Инстинктивно я проверил все пуговицы и молнии на своей одежде — все было в порядке. И все же что-то было не так. Наконец я взглянул на свои ботинки и — словно на меня вылили ушат ледяной воды: из-под брюк у меня свисал кусок проволоки сантиметров двадцать пять длиной. Ничего удивительного, что пассажиры таращились на меня? Я, вероятно, представлял из себя забавное зрелище, но самому-то мне было не до смеха. Перед отправкой на встречу, ответственный за техническое оснащение офицер дал мне некий прибор под названием „ятаган". Это маленькая черная коробка, по виду — телефонный бипер, но на самом деле она служила другим целям. Если резидентура КГБ, подслушивая переговоры японской службы наружного наблюдения, обнаруживает, что один из ее офицеров в опасности, она — с крыши советского посольства — посылает ему радиосигнал, и „ятаган"’, спрятанный в одежде оперработника, начинает вибрировать. Это означает приказ тут же прервать встречу. Антенна „ятагана" пряталась в брюках, пристегнутая английской булавкой. Видно, я потерял эту булавку, и антенна соскользнула по ноге вниз, ее вид и шокировал пассажиров метро. Я вышел из поезда на ближайшей станции и какое-то время провел в туалете, приспосабливая „ятаган’" на надлежащее ему место.

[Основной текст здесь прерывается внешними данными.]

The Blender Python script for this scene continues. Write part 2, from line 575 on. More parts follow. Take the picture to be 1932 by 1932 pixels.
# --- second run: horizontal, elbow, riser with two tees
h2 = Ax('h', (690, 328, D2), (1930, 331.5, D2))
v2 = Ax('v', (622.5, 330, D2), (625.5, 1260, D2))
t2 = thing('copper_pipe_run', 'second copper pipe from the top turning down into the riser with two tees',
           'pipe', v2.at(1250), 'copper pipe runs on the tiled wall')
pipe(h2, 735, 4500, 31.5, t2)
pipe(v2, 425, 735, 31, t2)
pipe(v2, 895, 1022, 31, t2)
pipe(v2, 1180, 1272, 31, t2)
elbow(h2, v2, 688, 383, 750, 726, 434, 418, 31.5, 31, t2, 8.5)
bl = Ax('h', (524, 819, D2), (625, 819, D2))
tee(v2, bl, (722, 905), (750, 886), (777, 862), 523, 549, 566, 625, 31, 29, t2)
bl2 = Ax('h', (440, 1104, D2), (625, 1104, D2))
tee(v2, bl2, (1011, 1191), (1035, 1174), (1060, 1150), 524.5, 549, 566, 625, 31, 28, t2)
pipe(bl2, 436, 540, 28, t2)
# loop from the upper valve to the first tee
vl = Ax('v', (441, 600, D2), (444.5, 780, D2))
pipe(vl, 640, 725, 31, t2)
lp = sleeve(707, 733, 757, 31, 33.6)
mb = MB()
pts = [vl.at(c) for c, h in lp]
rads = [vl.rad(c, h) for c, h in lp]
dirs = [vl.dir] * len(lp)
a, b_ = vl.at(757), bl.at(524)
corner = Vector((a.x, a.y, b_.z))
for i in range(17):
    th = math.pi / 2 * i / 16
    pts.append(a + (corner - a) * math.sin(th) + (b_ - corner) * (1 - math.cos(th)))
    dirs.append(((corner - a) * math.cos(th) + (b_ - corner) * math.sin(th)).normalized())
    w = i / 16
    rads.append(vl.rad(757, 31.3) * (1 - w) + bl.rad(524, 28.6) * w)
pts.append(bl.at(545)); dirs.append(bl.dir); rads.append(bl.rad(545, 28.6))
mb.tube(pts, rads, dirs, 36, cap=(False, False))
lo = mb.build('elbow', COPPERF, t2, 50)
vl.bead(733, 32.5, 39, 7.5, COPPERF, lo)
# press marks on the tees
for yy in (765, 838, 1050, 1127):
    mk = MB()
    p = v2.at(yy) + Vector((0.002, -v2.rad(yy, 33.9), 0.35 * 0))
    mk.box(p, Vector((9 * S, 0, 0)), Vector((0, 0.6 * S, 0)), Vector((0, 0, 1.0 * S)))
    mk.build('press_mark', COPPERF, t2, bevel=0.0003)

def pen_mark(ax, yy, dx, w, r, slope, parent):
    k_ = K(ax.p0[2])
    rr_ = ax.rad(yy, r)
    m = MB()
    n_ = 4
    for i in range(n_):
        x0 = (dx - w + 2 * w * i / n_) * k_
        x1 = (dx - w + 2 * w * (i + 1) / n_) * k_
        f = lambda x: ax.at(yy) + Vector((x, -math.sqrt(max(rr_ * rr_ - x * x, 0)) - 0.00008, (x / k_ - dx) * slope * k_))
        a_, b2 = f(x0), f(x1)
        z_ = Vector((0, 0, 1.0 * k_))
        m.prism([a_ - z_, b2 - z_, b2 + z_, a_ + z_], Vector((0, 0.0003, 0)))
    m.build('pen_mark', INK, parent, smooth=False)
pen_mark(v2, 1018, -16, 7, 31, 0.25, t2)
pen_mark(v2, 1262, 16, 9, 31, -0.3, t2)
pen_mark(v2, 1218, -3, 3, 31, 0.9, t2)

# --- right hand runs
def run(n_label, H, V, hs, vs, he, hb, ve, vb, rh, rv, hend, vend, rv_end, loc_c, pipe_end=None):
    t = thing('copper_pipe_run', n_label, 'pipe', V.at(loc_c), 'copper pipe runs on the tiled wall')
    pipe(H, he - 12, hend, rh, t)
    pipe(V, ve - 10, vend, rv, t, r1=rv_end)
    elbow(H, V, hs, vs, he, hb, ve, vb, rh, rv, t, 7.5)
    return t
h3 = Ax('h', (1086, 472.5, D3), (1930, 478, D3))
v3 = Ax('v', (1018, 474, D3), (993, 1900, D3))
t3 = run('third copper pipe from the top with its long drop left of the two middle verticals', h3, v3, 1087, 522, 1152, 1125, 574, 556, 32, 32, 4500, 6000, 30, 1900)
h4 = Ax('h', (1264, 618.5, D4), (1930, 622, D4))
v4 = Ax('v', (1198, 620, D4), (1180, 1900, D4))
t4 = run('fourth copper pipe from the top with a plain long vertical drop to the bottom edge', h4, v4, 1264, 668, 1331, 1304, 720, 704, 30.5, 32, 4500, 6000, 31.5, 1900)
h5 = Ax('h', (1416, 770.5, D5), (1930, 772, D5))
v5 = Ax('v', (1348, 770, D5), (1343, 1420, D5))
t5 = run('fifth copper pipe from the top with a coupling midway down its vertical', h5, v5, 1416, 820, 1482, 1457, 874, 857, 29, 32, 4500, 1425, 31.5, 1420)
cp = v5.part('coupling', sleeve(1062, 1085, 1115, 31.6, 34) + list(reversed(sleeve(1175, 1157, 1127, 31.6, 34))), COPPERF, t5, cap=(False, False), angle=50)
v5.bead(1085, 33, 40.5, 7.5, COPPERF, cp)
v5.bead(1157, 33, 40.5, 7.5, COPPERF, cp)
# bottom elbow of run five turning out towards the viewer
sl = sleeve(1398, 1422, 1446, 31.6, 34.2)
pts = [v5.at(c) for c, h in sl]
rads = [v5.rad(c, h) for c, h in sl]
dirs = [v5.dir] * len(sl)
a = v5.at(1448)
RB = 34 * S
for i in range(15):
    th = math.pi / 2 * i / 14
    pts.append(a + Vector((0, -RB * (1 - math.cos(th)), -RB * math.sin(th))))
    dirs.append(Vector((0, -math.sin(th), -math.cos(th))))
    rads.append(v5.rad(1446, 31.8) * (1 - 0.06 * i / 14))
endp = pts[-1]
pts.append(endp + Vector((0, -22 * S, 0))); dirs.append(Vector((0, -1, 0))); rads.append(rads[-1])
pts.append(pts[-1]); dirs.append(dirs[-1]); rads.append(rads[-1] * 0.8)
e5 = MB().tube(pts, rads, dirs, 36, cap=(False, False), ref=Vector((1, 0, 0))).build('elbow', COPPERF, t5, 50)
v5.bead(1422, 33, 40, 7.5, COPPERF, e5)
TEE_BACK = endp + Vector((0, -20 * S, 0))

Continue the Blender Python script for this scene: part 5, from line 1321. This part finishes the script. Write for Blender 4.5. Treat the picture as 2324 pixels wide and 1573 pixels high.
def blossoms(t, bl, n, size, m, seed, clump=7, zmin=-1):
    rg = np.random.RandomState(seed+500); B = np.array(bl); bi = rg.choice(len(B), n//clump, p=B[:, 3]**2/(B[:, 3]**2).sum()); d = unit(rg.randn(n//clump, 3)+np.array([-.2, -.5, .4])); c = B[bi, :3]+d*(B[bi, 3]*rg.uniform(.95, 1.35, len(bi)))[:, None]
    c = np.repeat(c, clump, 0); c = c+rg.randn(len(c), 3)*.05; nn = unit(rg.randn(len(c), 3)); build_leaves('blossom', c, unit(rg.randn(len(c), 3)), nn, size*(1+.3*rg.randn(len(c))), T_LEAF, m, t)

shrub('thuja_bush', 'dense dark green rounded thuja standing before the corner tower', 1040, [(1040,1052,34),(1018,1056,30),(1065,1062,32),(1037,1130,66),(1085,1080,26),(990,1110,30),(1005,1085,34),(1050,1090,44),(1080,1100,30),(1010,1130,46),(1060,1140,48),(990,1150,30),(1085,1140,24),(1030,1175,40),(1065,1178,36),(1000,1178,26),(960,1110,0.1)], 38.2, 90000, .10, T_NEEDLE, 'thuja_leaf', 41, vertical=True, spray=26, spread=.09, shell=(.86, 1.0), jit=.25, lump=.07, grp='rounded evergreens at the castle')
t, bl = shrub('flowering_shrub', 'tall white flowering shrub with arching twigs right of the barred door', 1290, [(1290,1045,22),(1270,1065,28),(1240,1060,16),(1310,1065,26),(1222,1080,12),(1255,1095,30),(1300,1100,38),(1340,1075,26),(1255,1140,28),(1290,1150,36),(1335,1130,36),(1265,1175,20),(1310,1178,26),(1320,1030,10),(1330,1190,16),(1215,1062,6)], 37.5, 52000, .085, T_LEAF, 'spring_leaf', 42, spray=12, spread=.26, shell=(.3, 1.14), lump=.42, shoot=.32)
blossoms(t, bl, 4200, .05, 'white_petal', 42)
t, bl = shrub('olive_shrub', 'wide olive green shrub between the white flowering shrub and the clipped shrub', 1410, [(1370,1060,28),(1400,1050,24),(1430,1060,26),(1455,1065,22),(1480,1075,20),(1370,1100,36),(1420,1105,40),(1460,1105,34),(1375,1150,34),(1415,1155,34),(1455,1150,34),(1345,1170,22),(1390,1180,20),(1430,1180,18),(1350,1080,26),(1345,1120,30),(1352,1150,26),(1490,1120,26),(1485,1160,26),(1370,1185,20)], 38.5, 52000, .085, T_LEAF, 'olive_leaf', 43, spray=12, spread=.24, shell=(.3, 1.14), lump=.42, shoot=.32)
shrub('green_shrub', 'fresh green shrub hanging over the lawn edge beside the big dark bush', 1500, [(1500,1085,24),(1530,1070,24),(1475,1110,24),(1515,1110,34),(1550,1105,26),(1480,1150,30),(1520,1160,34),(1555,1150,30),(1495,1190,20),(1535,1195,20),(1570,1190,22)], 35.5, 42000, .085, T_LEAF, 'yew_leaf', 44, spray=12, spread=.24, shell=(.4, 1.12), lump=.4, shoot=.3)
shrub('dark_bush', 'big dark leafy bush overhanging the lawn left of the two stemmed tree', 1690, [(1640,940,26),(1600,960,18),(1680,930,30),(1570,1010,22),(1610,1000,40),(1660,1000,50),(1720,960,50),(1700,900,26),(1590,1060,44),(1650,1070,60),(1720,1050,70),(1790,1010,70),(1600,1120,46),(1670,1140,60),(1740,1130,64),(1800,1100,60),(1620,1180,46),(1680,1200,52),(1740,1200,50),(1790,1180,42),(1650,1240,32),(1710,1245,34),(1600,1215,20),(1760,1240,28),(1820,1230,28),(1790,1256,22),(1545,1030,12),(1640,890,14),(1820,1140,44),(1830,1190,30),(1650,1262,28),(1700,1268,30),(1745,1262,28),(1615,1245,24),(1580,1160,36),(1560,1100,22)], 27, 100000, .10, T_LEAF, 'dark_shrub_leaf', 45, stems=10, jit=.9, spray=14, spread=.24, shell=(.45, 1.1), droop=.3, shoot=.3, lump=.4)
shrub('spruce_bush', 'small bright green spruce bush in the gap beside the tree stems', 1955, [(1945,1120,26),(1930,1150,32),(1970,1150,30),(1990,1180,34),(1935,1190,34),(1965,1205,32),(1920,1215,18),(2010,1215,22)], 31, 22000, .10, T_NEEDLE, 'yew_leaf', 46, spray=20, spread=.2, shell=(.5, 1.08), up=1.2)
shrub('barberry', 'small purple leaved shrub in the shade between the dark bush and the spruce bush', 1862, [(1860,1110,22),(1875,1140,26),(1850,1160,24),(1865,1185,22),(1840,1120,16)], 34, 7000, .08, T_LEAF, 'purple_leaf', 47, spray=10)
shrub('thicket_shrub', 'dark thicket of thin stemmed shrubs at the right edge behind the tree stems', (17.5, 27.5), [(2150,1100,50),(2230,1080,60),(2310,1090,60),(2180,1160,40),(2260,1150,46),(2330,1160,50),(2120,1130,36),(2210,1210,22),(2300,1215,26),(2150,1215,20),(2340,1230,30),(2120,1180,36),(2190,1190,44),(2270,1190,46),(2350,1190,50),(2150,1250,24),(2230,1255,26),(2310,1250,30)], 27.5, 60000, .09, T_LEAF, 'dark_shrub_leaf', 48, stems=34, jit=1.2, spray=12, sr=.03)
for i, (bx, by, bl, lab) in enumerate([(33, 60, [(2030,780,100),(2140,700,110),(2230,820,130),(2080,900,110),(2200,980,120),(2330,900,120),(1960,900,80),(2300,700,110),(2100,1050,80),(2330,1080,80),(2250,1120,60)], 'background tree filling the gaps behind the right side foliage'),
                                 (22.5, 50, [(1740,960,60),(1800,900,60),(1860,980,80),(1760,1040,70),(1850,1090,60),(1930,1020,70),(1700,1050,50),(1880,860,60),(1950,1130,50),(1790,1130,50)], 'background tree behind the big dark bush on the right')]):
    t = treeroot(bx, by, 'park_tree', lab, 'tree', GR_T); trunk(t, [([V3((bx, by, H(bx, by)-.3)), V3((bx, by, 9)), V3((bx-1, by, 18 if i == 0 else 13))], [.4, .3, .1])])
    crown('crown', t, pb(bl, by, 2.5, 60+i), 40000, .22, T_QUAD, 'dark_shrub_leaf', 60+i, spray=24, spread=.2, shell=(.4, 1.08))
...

Но далеко не всегда приключения мои были так забавны. Однажды опасность нависла надо мной со всей серьезностью. Это случилось одним зимним вечером 1978 года, когда я готовился к встрече с агентом по кличке Эдо. Администратор одной из влиятельных газет, Эдо был агентом нашей резидентуры еще до моего появления в Японии. А потом он поступил в мое ведение. Я с самого начала не питал к нему доверия. Что ни встреча, он сообщал, что как раз накануне обедал в ресторане с тем или иным важным лицом — генеральным секретарем Либерально-демократической партии, с министром иностранных дел или с каким-нибудь другим членом кабинета — и вручал мне для оплаты счет за обед — от 90 до 150 тысяч иен. Когда я просил его написать мне рапорт об очередной такой встрече, он представлял мне клочок бумаги с несколькими словами, не имеющими никакого отношения к его предполагаемым беседам с важным лицом. А потом начинал нудно торговаться насчет того, какие из его расходов должны быть покрыты мною и сколько ему надлежит получать за столь тяжкие труды. Мне этот шут все более надоедал, тем более, что он никогда не поставлял хоть сколько-нибудь ценной информации. Так что от встречи с ним в тот вечер я не ожидал ничего стоящего.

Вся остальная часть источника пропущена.